Wednesday, July 6, 2011

Restoran Ayam Tauke

Ipoh is famous for food. Just mentioning the name of the city is sufficient to start a long conversation about good food. As a (shameless self-proclaimed) food critic who had lived in Ipoh for eight years, I think Ipoh food is very much overrated. No doubt, Ipoh has established a name for itself, judging by the number of restaurants and coffee shops located in this old city, but when it comes to the delicacies that really stand out, Ipoh is pretty much hopeless. However, the secret art of preparing tauge (bean sprout) chicken is still tucked safely in the sleepy city. Many restaurants outside Ipoh have tried replicating tauge chicken and have failed miserably. This is the last bastion in defending Ipoh's reputation as one of the food capitals of Malaysia.

The most famous tauge chicken joints are in the middle of Ipoh city. Quite frankly, those places are for tourists who are not familiar with the Ipoh eating scene. If you demand high standards for food, what those places serve would be close to inedible. Their hor fun (rice noodles) have a strong stench of whatever unknown chemical(s) applied to them; the sauces they use for their chicken, chicken innards, bean sprouts and noodles are saltier than the dead sea.

Fortunately, I still know of one place where hope still shines bright for tauge chicken - some hidden shop in Buntong called Restoran Ayam Tauke. Yes, I did not misspell "tauge", the shop owner or signboard maker did, which might be deliberate for all I know. For a shop that resembles a house more, deep in the middle of nowhere, it has a healthy crowd every night, except on Tuesdays when it is closed.

Ginger and chilli sauce.
People rave about the ginger and chilli sauce a lot. For me, it spoils the flavour of the chicken.


Tauge (bean sprout).
Short and plump, that is how tauge from Ipoh look like, which according to urban legend is due to the hard water. Somehow, the tauge are also crunchier and juicier compared to those from other places.

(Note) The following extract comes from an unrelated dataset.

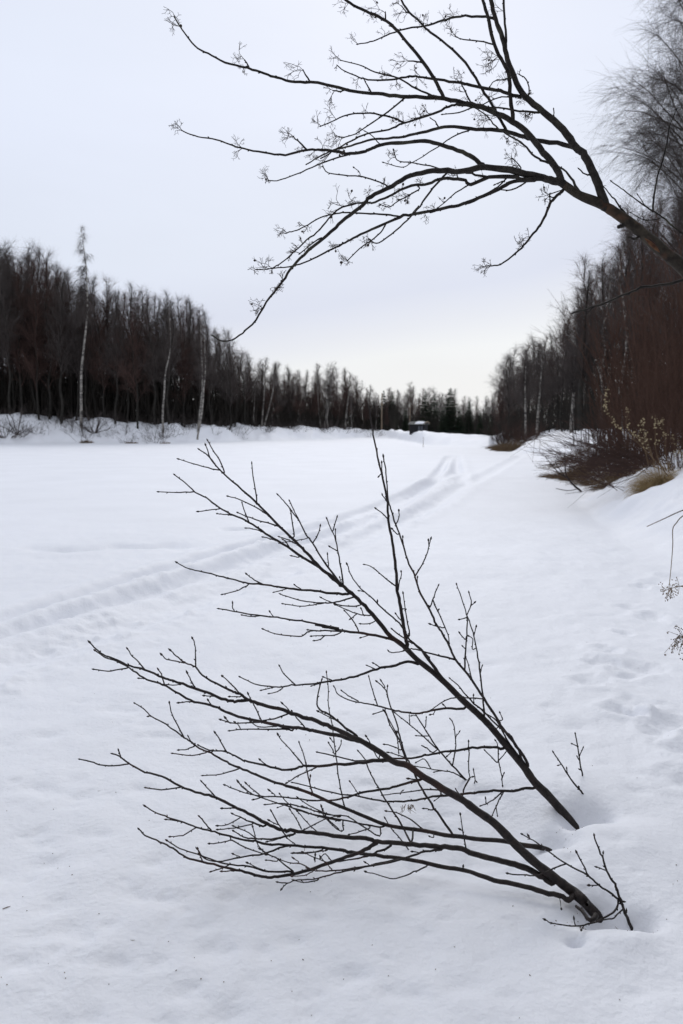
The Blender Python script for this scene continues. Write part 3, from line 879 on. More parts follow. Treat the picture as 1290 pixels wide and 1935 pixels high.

The tauge is not what separates this restaurant from the rest. Instead, the magic is in the sauce. The sauce is just perfectly balanced, is not too salty that the natural flavour of the tauge, chicken, innards is masked. I have also never experienced strong thirsts after consuming the food, which means they do not bombard the sauce with MSG.

Chicken liver and kidney.
Disgusting? Not to me. Tasty? Hell yeah. I just love chicken innards. For one, they taste good without any seasoning, as compared to meat which is just bland if unseasoned. Secondly, the texture of chicken liver just appeals to me. It is creamy but a bit grainy and powdery, giving something to chew on, yet crumbles so easily into paste upon chewing. Chicken kidney I am not such a fan of, but they are still fun to chew due to the rubbery texture. 

I believe that the same sauce is used for the tauge and the chicken so I will not repeat myself.

Hor fun in soup.
Apparently, the hard water also enables the manufacturing of silky smooth hor fun. By silky smooth I mean all you have to do is suck lightly at the beginning of a strand and the whole strand just slides in with a loud slurp. I still find that fascinating.

Dry hor fun.
I do not fancy hor fun in soup as much as my parents do. My favourite is still the dry hor fun with dark sauce. The sauce is a very important aspect of this dish. Under-seasoned, the smell of rice from the hor fun pierces through; over-seasoned, all you taste is sauce, even when accompanied by tauge or chicken. This place mixes their sauce just right, such that the hor fun is good enough on its own, but even better with tauge and chicken.

Tauge chicken.
Last but not least, tauge chicken. Boiled chicken drenched with the aforementioned sauce. According to my dad, the chicken they use is called 鬍鬚雞 or 胡须鸡 (moustache chicken, literally). The chicken is special, to say the least. The meat is just tender and silky smooth, even the chicken breasts are more than palatable. Put it this way, I would actually eat the breast meat without a gun to my forehead.

If the meat is amazing, describing the skin would be beyond my vocabulary and imagination. I might be biased here because I go nuts over chicken skin. The tauge chicken has jelly-like skin which is as smooth as the hor fun if not for the follicles. For the health freaks, the skin does not have a thick layer of fat underneath it, which makes it healthier than regular chickens. Healthier and tastier, the chicken is a dream come true for skin lovers.

For those who have lost faith in Ipoh's tauge chicken, or have never tried tauge chicken but have heard about it all too much by word of mouth, Restoran Ayam Tauke is the place to go as far as I know.

849, Jalan Guntong, 
Buntong,  30100 Ipoh, 
Perak.

05-255 7469 or 017-5787251.

Tough luck finding it on Google Maps.